Whitehead v. . Reddick

34 N.C. 95 | N.C. | 1851

The natural supposition is that in contracts made by agents the stipulations are by and with the principals. Yet as agents may bind themselves for their principals, and as the language of agreements is often inexplicit, it frequently happens that it is not easy to determine whether the contract is that of the agent personally or of the principal exclusively. In this case, however, there is no difficulty of that sort. The instrument purports to be between two parties, and only two; and the question is, Whitehead or the Land Company is one (97) of these two. Perhaps, from the structure of the sentence comprising the premises, the character of the instrument in this respect might be deemed somewhat equivocal. But the first stipulation contained in the next sentence speaks explicitly.

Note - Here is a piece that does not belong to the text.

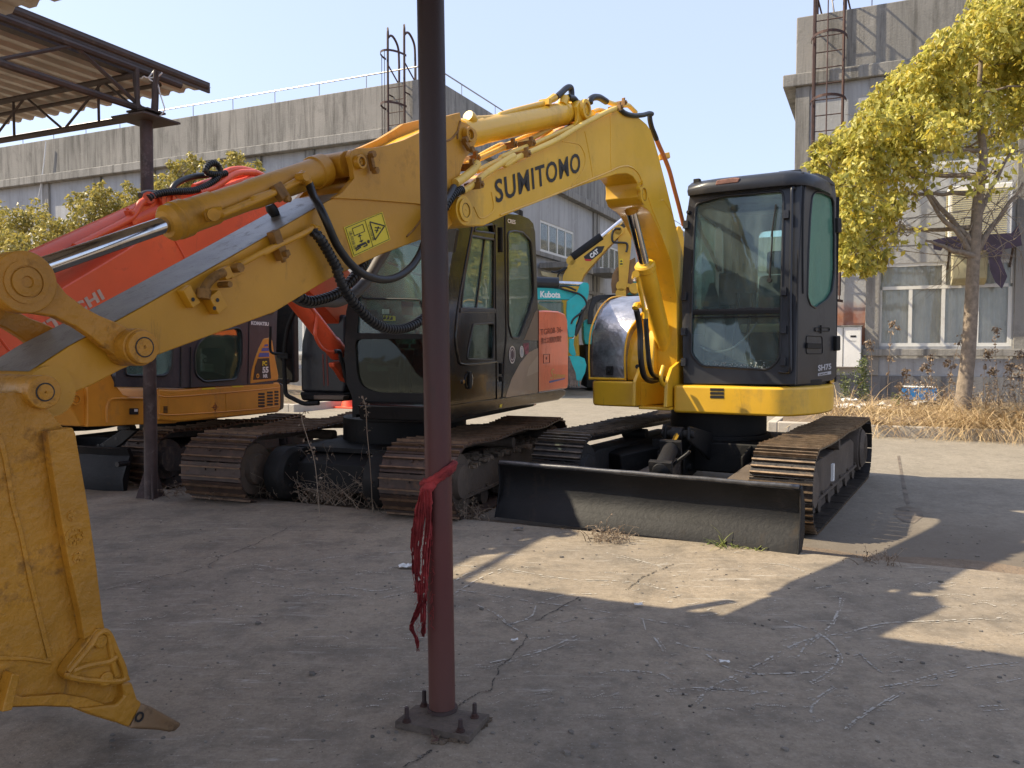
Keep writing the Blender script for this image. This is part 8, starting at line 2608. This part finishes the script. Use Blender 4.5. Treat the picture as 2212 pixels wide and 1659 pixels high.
bush(1940, 850, 880, 16.5, 120, M['leaf_green'], 'small leafy weed left of the blue crate', 8)
# blue crate and litter
bc0 = hit(1985, 862, (0, 17.0, 0), V((0, 1, 0)))
cr_ = thing('plastic_crate', 'blue plastic crate tipped in the dry grass by the wall', 'crate', V((bc0.x, bc0.y, bc0.z)))
m = MB()
c = V((bc0.x, bc0.y, bc0.z + .12)); 
for s_ in (-1, 1):
    m.box(c + F0.U * .32 * s_, F0.U * .015, F0.Vv * .2, V((0, 0, .13))); m.box(c + F0.Vv * .2 * s_, F0.U * .32, F0.Vv * .015, V((0, 0, .13)))
m.box(c - V((0, 0, .12)), F0.U * .32, F0.Vv * .2, V((0, 0, .01)))
obj('crate_body', m, M['bluecrate'], cr_, bevel=.01)
m = MB(); m.box(c + V((0, 0, .14)), F0.U * .34, F0.Vv * .22, V((0, 0, .012))); obj('rim', m, M['paper'], cr_, bevel=.008)
lit = [(1830, 880, 'left most in the litter heap by the bed corner'), (1850, 868, 'upright cup shape in the litter heap'), (1872, 885, 'flat sheet in front of the creeper'), (1895, 893, 'nearest the kerb'), (1915, 880, 'right end of the litter heap'), (1860, 902, 'half under dry grass'), (1985, 872, 'leaning against the blue crate'), (1838, 905, 'on the kerb corner')]
for i, (x, y, s_) in enumerate(lit):
    p = hit(x, y, (0, 15.6, 0), V((0, 1, 0)))
    m = MB(); n_ = 6; r_ = random.uniform(.12, .26)
    for a in range(n_):
        for b_ in range(n_):
            X, Y_ = (a / (n_ - 1) - .5) * 2 * r_, (b_ / (n_ - 1) - .5) * 2 * r_
            m.v.append(V((p.x + X, 15.4 + (i % 3) * .4 + Y_, max(.16, p.z) + .10 * noise.noise(V((X * 7, Y_ * 7, i))) + .03)))
    m.f = [(a * n_ + b_, a * n_ + b_ + 1, (a + 1) * n_ + b_ + 1, (a + 1) * n_ + b_) for a in range(n_ - 1) for b_ in range(n_ - 1)]
    o = obj('paper_scrap', m, M['paper'], raw=True, flat=True); tag(o, 'pale crumpled paper, ' + s_, 'litter', 'litter in the right bed')
    o.modifiers.new('thick', 'SOLIDIFY').thickness = .004
# dead weeds in the slab joint before the tracks
random.seed(33)
def tangle(cx, cy, wpx, n, label, hmax=.45, z=0.0, mt=None, nm='dead_weed', curl=.5):
    m = MB()
    for i in range(n):
        p = gz(cx + random.gauss(0, .45) * wpx, cy + random.uniform(-8, 8), z)
        L = random.uniform(.3, 1) * hmax
        a = random.uniform(0, 6.28)
        d = V((math.cos(a) * random.uniform(.1, .9), math.sin(a) * .4, random.uniform(.3, 1))).normalized()
        pts = [p]
        for k_ in range(8):
            d = (d + V((random.gauss(0, .22), random.gauss(0, .15), random.gauss(0, .15) - curl * .22 * k_ / 8))).normalized()
            pts.append(pts[-1] + d * L / 8)
            if pts[-1].z < .005: pts[-1].z = .005 + random.random() * .01
        m.tube(pts, [.0028 - .002 * k_ / 8 for k_ in range(9)], 4, cap=False)
        for k_ in range(random.randint(2, 6)):
            q = pts[random.randint(2, 8)]
            e = q + V((random.gauss(0, .03), random.gauss(0, .02), random.gauss(0, .03)))
            m.tube([q, e], .0012, 3, cap=False)
            leafcloud(m, e, .008, random.randint(1, 3), .016, 1, .5)
    o = obj(nm, m, mt or M['deadweed'], raw=True, flat=True); tag(o, label, 'weed', 'dead weeds in the slab joint')
tangle(575, 1072, 60, 55, 'brown dead weed tangle in front of the left track of the black cab machine', .5)
tangle(500, 1078, 60, 24, 'low dead weed tangle between the old post and the rusty track', .22)
tangle(730, 1085, 60, 60, 'tallest dead weed clump between the two rusty tracks', .62, curl=.2)
tangle(670, 1080, 40, 26, 'dead weed clump beside the black axle box', .45)
tangle(800, 1095, 40, 22, 'dead weed at the left corner of the near rusty track', .5, curl=.3)
tangle(870, 1105, 40, 14, 'dead weed just left of the red rag', .25)
tangle(1010, 1115, 50, 30, 'flattened straw right of the red post at the slab edge', .22, curl=1.2)
tangle(1310, 1168, 45, 40, 'flattened straw lying on the sunlit slab before the blade', .20, curl=1.6)
tangle(380, 1072, 60, 16, 'low dead weed in front of the old post', .16)
tangle(1900, 1215, 60, 12, 'brown twigs in the slab joint right of the blade', .14, curl=1.5, mt=M['deadweed'])
m = MB()
for pts in ([(805, 1090), (800, 1010), (793, 935), (790, 880), (782, 855)], [(690, 1075), (680, 1000), (665, 950), (652, 905), (656, 890)]):
    q = [hit(x, y, (0, 6.55, 0), V((0, 1, 0))) for x, y in pts]; q[0].z = 0
    m.tube(smooth(q, 5), .0035, 5, cap=False)
    for k_ in range(14):
        e = smooth(q, 5)[random.randint(2, len(smooth(q, 5)) - 1)]; leafcloud(m, e, .04, 3, .03, 1, .5)
tag(obj('dead_stalk', m, M['deadweed'], raw=True, flat=True), 'two thin dead stalks rising in front of the black cab', 'weed', 'dead weeds in the slab joint')
q = [(787, 1164), (830, 1180), (905, 1240), (1042, 1355)]
# green weed by the blade
m = MB()
for cx, n, hh_ in ((1560, 24, .16), (1590, 12, .09), (1640, 16, .07), (1615, 8, .06), (1525, 5, .05)):
    for i in range(n):
        p = gz(cx + random.gauss(0, 6), 1180 + (cx - 1560) * .09 + random.uniform(-2, 3), 0)
        a = random.uniform(0, 6.28); blade(m, p, V((math.cos(a), math.sin(a), random.uniform(.5, 1.6))).normalized(), hh_ * random.uniform(.5, 1.2), .0045, random.uniform(.2, .9))
tag(obj('green_weed', m, M['weedgreen'], raw=True, flat=True), 'green grass tuft growing at the foot of the black blade', 'weed')
m = MB()
for i in range(60):
    t = random.uniform(2.2, 5.2); p = F0(t, 5.6 + random.gauss(0, .03), 0)
    a = random.uniform(0, 6.28); blade(m, p, V((math.cos(a), math.sin(a), random.uniform(.1, .9))).normalized(), random.uniform(.03, .10), .003, random.uniform(.2, .9))
tag(obj('joint_weeds', m, M['weedgreen'], raw=True, flat=True), 'sparse small weeds along the slab joint at the right', 'weed')
# rusty brown weed mass behind the grass at the right
random.seed(55)
m = MB()
for i in range(260):
    t = random.uniform(.5, 6.5); w = random.uniform(15.6, 18.5)
    h = random.uniform(.4, 1.15) * (1.0 if t > 2 else .6)
    p = F0(t, w, .12)
    tip = p + V((random.gauss(0, .12), random.gauss(0, .12), h))
    m.tube([p, p.lerp(tip, .5) + V((random.gauss(0, .03), 0, 0)), tip], [.004, .003, .0015], 4, cap=False)
    for q in range(16):
        leafcloud(m, p.lerp(tip, random.uniform(.25, 1)), .05, 1, random.uniform(.03, .07), 1, .6)
tag(obj('brown_weeds', m, M['deadweed'], raw=True, flat=True), 'brown dead weeds standing behind the dry grass at the right', 'weed', kind='stuff')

It is that the defendants "agree to get on the land of the party of the first part" the lumber *77 specified. The defendants were undoubtedly not to work on Whitehead's land, but on that of the company; therefore the company is here shown to be the first party to the contract. In the same manner it is seen in other parts that the timber is to be got for and delivered to the company and paid for by them, they being described all along as "the party of the first part." Moreover, in the conclusion of the articles, it is plainly declared that Whitehead does not execute them as being himself a party to them, but executes them as the deed of the company by saying that he does so "for and on behalf of the party of the first part, being the Albemarle Swamp Land Company." It is thus clear that the deed throughout calls the company the party of the first part, and hence the plaintiff is not exclusively that party, and the judgment must be

PER CURIAM. AFFIRMED.

Cited: Brown v. Bostian, 51 N.C. 3; Bryson v. Lucas, 84 N.C. 687.

Dist.: Savage v. Carter, 64 N.C. 197.